Turns out he makes his diaries and there’s a “visual compendium” of them which was published last October. I was shocked to have not heard about this- and shocked again when I was able to pick it up at the library immediately. He types the pages and has them bound every solstice and equinox- so four times a year. He includes ephemera from his life and litter… like he actually goes through trash sometimes looking for things to include- much to Hugh’s chagrin.
So- I discovered this about my favorite author- along with this video about “keeping a diary in the age of oversharing” and it reignited my own journaling practice.
“Journaling” used to be a part of my identity. (It’s “journaling,” btw, because “diarying” sounds too much like “diarrhea.”) It might have been part of every Christian-college-attending girl’s identity in the 90s-00s… pre-Instagram. I decided to put all the journals I could find in my apartment together in one place and just like Marie Kondo would predict, I was shocked by how many I actually had and how many were actually full.
Most of them are from my last year of high school to 3 years or so after I graduated from college. They taper off after I lost my faith. Was it just that? I think it may have been the internet also. And real life. My job was no longer to be a reflective humanities major anymore. I have picked up and abandoned tons of Moleskin notebooks since then. I wanted them to work. I think they were too non-committal. I remember, in my journaling heyday, going to Barnes & Noble and waiting for one of their pretty books to call me (or for a higher power to call me to one- as I would have thought back then). I loved finishing journals. Loved it. I found meaning in myself selecting a lined or unlined book… The journal I bought in Spain was blank. I started it “La vida sin lĂneas.” I started the next lined journal with a sonnet about how structure allows one more freedom to create. Ah, college. I thought I was really deep.
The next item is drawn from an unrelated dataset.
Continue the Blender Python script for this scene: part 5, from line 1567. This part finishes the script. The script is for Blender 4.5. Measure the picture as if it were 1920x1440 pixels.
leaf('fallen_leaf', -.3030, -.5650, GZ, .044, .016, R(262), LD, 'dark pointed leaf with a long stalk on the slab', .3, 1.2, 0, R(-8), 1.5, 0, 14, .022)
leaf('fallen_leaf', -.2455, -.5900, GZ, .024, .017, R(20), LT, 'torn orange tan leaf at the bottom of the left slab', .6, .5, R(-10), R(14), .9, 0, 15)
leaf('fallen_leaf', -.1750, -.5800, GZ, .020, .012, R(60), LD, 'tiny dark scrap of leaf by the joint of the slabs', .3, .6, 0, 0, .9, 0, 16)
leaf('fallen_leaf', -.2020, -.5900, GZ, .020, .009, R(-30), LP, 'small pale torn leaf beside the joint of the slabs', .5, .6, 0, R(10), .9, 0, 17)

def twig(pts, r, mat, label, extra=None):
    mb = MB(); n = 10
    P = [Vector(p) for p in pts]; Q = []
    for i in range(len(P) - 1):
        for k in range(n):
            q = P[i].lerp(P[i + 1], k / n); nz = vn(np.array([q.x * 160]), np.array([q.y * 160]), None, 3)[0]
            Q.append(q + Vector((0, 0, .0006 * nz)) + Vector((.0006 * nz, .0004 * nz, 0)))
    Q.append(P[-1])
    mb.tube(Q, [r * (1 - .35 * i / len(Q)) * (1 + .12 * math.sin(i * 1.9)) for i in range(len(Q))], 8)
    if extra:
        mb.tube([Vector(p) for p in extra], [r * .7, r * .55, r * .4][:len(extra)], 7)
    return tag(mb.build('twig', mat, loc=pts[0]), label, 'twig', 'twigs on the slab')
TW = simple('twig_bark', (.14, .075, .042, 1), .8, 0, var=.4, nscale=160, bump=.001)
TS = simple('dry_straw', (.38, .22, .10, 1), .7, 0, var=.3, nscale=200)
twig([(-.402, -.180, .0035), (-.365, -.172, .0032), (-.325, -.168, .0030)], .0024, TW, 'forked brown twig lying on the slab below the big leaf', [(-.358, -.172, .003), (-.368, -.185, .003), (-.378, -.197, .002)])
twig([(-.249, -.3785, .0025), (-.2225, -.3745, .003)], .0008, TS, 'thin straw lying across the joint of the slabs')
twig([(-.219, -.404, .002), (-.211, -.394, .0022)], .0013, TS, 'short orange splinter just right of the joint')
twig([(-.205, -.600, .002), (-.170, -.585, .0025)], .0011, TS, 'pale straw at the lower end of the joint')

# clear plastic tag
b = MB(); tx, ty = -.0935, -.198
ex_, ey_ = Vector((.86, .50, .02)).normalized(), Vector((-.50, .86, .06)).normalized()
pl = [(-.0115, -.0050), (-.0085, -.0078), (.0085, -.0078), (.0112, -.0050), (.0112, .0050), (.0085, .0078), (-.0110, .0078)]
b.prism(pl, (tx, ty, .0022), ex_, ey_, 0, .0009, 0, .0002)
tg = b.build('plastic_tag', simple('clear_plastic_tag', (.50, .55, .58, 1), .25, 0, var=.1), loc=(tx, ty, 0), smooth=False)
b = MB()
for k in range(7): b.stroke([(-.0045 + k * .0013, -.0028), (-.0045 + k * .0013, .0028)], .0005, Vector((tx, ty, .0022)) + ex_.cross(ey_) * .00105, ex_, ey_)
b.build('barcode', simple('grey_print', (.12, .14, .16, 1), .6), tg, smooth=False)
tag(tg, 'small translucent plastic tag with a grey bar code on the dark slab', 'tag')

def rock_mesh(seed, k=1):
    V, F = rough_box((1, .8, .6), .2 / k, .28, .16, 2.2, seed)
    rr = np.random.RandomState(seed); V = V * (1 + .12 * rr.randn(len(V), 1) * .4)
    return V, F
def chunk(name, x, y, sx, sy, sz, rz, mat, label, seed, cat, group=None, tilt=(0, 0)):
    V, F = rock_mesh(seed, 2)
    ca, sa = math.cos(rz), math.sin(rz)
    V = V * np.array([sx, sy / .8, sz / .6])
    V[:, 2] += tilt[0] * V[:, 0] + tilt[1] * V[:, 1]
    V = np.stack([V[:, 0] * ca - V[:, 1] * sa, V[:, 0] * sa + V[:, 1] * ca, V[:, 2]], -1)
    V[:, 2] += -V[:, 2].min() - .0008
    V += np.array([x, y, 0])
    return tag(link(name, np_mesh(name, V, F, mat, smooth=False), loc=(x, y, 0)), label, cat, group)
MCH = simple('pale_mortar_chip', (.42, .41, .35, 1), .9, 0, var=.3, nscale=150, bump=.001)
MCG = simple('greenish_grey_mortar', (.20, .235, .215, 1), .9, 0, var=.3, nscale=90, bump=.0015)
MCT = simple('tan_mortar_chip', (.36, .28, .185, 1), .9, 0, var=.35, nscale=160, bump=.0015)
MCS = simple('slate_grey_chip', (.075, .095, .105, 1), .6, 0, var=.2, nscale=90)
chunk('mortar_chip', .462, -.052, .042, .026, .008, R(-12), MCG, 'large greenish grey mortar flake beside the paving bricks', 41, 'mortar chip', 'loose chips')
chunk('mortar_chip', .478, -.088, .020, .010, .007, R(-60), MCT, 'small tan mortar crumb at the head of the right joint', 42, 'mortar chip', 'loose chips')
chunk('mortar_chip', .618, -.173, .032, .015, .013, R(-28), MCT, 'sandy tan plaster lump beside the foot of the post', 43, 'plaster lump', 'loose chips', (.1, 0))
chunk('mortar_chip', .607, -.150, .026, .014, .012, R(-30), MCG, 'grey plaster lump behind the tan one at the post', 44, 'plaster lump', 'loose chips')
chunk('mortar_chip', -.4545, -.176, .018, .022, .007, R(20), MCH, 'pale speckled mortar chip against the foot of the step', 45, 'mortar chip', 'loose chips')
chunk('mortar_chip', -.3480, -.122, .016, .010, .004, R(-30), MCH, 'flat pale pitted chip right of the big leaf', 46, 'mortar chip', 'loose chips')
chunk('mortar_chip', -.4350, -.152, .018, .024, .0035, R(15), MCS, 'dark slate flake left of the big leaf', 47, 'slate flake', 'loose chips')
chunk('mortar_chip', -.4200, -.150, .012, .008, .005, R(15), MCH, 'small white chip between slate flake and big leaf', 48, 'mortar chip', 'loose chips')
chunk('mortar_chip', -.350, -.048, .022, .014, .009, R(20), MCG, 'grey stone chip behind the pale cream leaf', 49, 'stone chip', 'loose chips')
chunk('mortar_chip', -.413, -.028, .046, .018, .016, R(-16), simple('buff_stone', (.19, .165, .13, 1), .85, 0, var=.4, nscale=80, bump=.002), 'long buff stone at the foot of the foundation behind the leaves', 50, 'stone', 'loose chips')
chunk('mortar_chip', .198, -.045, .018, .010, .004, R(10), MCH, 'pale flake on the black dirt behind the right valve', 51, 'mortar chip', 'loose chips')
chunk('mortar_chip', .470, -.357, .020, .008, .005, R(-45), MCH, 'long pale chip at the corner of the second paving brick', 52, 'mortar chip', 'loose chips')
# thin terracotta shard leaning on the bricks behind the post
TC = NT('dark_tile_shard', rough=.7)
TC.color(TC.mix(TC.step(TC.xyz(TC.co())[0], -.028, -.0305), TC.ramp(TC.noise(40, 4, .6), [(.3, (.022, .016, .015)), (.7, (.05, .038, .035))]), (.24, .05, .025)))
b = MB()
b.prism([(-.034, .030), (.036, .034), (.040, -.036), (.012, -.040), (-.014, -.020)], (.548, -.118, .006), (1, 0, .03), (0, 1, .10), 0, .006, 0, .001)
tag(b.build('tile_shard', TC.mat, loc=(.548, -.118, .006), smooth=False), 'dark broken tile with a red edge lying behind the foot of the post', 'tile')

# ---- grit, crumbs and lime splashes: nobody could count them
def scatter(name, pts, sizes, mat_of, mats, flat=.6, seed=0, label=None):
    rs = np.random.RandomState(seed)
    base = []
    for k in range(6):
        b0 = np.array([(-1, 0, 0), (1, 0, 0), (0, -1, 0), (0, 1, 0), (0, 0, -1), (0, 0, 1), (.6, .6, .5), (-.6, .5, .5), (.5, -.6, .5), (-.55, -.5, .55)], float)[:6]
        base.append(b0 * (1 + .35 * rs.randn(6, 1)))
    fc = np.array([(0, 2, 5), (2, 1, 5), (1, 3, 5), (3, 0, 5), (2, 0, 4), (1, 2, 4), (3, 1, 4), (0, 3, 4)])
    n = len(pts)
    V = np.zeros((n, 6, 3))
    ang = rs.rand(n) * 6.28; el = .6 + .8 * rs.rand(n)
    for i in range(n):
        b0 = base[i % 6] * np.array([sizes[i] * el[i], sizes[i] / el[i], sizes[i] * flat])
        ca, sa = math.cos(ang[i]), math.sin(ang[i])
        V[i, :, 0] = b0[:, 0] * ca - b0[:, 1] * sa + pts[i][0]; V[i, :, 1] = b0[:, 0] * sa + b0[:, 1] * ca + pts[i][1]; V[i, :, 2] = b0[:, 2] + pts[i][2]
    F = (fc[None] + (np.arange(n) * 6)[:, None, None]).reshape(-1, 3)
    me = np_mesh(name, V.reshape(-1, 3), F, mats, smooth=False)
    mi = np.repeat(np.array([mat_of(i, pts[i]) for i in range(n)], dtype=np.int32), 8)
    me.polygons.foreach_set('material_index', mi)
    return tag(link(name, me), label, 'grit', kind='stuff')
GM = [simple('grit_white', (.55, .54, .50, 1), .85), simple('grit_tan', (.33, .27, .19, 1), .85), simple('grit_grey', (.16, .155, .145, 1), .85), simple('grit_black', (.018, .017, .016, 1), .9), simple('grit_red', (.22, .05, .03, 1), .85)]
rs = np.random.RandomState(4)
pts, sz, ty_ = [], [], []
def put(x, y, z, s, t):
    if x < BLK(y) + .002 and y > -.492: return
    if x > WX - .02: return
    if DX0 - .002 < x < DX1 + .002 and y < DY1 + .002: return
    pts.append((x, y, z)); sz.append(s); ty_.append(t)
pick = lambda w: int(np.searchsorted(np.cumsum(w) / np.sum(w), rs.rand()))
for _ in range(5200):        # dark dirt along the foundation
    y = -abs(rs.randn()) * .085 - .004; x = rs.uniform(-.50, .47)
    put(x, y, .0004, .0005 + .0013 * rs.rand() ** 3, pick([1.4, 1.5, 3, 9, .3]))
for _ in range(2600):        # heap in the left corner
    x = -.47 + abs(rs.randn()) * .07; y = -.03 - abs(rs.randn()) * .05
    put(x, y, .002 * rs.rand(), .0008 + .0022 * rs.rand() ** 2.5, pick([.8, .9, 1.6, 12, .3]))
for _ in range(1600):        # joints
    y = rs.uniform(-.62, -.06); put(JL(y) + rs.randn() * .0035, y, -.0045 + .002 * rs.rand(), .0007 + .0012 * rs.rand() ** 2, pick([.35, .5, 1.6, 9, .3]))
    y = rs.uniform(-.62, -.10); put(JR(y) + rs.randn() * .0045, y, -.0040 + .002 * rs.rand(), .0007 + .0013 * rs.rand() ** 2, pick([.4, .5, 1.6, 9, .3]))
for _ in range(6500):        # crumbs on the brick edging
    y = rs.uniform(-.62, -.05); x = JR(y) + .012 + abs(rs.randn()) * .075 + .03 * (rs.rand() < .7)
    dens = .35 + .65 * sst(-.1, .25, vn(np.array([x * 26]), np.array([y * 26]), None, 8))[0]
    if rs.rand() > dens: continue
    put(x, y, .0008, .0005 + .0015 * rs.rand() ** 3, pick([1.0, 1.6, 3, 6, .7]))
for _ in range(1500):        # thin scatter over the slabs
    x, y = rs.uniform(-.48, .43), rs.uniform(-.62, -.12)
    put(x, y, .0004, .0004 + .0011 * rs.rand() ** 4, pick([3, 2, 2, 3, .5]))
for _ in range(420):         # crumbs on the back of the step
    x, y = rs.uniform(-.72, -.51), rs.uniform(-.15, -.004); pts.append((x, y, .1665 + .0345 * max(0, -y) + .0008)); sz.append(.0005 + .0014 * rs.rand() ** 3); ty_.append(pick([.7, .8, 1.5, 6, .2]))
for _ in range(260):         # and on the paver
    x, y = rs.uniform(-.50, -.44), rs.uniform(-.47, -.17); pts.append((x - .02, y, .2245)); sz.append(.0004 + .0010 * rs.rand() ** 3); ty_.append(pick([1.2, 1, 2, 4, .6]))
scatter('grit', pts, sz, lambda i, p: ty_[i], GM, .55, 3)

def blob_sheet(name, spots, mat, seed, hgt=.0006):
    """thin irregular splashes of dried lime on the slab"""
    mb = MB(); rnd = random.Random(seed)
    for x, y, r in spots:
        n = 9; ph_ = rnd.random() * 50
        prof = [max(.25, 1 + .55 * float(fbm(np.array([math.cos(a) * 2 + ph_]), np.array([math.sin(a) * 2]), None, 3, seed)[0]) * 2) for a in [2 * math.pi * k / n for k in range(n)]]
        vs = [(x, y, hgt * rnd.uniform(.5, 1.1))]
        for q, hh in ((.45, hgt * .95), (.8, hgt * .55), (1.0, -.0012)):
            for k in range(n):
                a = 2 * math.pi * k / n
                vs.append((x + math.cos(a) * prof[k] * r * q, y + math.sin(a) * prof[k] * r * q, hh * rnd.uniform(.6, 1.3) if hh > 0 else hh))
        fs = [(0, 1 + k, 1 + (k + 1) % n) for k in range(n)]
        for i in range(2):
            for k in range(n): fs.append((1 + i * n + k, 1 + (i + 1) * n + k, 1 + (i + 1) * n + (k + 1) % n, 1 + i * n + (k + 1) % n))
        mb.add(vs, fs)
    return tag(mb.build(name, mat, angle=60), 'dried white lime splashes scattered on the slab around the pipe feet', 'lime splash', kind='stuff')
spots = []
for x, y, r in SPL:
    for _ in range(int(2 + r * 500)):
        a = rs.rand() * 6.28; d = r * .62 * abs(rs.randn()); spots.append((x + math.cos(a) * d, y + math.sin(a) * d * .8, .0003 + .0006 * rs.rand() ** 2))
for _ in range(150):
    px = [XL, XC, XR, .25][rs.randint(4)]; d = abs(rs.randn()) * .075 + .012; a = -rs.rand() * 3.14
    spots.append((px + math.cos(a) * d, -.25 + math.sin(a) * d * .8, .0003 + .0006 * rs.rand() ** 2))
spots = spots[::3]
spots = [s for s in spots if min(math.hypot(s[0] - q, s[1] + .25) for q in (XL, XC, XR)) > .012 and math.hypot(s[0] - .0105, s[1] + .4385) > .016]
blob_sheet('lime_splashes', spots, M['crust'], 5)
My favorite one was the collage-scrapbook cover one:
Part of me thinks this was so cool because I was going cool places…
But I don’t know… I get cool scraps of paper in my life now and either feel bad throwing them out or anxious stowing them somewhere for some future scrapbooking session I’ll have time for when/if I retire or when I’m dead.
But what is the point of doing anything creative if it’s not going to go up on the internet? And perhaps that’s my largest creative barrier right now.
Because I won’t post Teen Girl Squad fan fic:
Or unnamed girl comics:
Or free association verse:
(Boys in hats. Hamlet bats. Poison hats.) I was very deep.
So I picked up a journal I’d gotten as a promotional item from ASHA and figured out I could peel off the hokey cover to reveal a blank black canvas. I’ve been taping things to it and writing in it whenever I feel inclined. Here are some shots of things from the month so far:
And then there’s the writing- which is better than my artwork (not saying much). I haven’t shared any of it and that’s how it might be for a bit. I’ve felt a need to write blog posts- I’ve always had an itch… for a long time… Writing in a diary has quieted the need to share everything. And I feel like I have less chatter in my head. And like I’m getting my brilliant ideas out. And realizing they weren’t so brilliant. And that’s okay for now. I’m less anxious about all the great things I could be doing if only I had More Time or whatever… There is a religious aspect to it again I guess… I’m reaching for a Thich Nhat Hanh book instead of a bible this time around. And I’m doing something like what David Sedaris does- which who can say that’s not something worth doing? WWDSD? Be the David Sedaris you want to see in the world.
So yeah… I’m back into journaling. Or diarying. Non-web logging. Logging. Keeping a log. Being a log lady. My log has something to tell you. ‘Cept it doesn’t Bc it’s mostly just for me.
LOGS! The opposite of a musical … or other published work!